December 18, 2005|By JOHN GITTELSOHN | JOHN GITTELSOHN,KNIGHT RIDDER/TRIBUNE

How do you teach kids to manage millions of dollars in inherited wealth?

Run them through a rope obstacle course. Have them compete to get the best price on a new Honda. Ask them to play the role of a father persuading a future son-in-law to sign a prenuptial agreement.

And for $30,000 each, that's what you get from IFF Advisors, an Irvine, Calif., financial planning firm that runs a two-year series of weekend workshops for affluent, financially clueless young adults.

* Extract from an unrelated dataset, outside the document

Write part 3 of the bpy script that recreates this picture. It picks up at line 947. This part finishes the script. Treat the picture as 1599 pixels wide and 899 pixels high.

"This course is sort of like Extreme Financial Makeover, sort of like Survivor meets The Apprentice,'" said Victoria Collins, a certified financial planner who designed the program with Doug Freeman, chairman and founder of IFF.

The program, called "Praxis," started with eight students from an Orange County, Calif., family in 2003, and now five more families from across the nation are waiting for the second course to start next year, Collins said.

Orange County, home to an estimated 5,000 families with net worth above $5 million - excluding homes - has been fertile territory for IFF, whose average client is worth $50 million. That clientele is reaching a stage in life when their biggest concern is what the next generation will do with the family fortune.

"The 20-somethings, recipients of significant wealth, are the heart of the problem," Freeman said. "There's a scary tendency. They don't develop career opportunities. They don't need to get up and go to work."

A handful of groups offer similar programs, such as Wealthbridge Partnerships in Washington and the Institute for Private Investors in New York City.

The IFF program started in 2003 with Lloyd Klein of Anaheim, Calif., paying $240,000 for his eight grandchildren to enroll.

A Nebraska native and World War II pilot, Klein launched a construction company in 1954 that evolved into a real estate empire with commercial buildings and 2,500 apartments across Southern California.

The Kleins would not disclose the size of the family trust, but they run a separate, private foundation with an endowment estimated to be worth $18 million next year.

Lloyd Klein's four children often feuded over money.

"My brother and sisters and I didn't always get along," said Jim Klein, 50, who manages the family business. "None of them work and they get a sizable salary. They aren't always pleased with me."

The tensions passed to the third generation, who rarely saw each other growing up. While Jim Klein's daughter and son were brought into the family company, the other cousins went their own ways, joining the Air Force, opening a cabinet-making business, working in a motorcycle shop.

"My parents pushed us to get our own jobs," said Jim Klein's niece, Kelly Klein, 23, a community college student and office receptionist who lives with her parents in Norco, Calif. "My brothers and I work for a living."

Despite the tensions, Lloyd Klein dreamed that his grandchildren would some day work together. He died in January, at age 85, before they completed the course.

The cousins, who ranged in age from 19 to 32 when the course started, became reacquainted during six weekend seminars at hotels in California and Nevada.

"It helped us become closer," said Nicole Klein, 23, Jim's daughter. "We're the future. For us to work as a group, we needed to get to know each other."

The program is equal parts financial and family counseling. Classroom lessons are as simple as balancing a checkbook and as emotionally complex as prenuptial agreements.

The cousins ran through a series of rope obstacle courses to build a sense of team spirit.

"I'm afraid of heights and I was afraid I wasn't going to be able to do it," said Pamela Broede, 34, a step-cousin who lives in Springdale, Ark. "But I went ahead and did it and it helped us work together."

During a weekend in San Diego, the cousins honed their negotiating skills by competing to get the best price on a new Honda. A $1,500 gap separated the highest and lowest offer on the $21,000 car.

Later, they started a joint investment portfolio - using real family money.

Lee Hausner, a former psychologist for the Beverly Hills Unified School District, developed the "life skills" curriculum with lessons in negotiations, communications, anger management and goal setting. She sees patterns in wealthy families: A patriarch's "my way or the highway" style creates a dysfunctional second generation followed by a clueless third generation.

The program's ultimate goal is to overcome bad blood by forging a durable family financial structure through limited partnerships, boards of directors and outside advisers. The ideal is forming a "legacy family," like the Rockefellers, able to preserve wealth, contribute philanthropically and serve the public for generations.

John Gittelsohn writes for Knight Ridder/Tribune.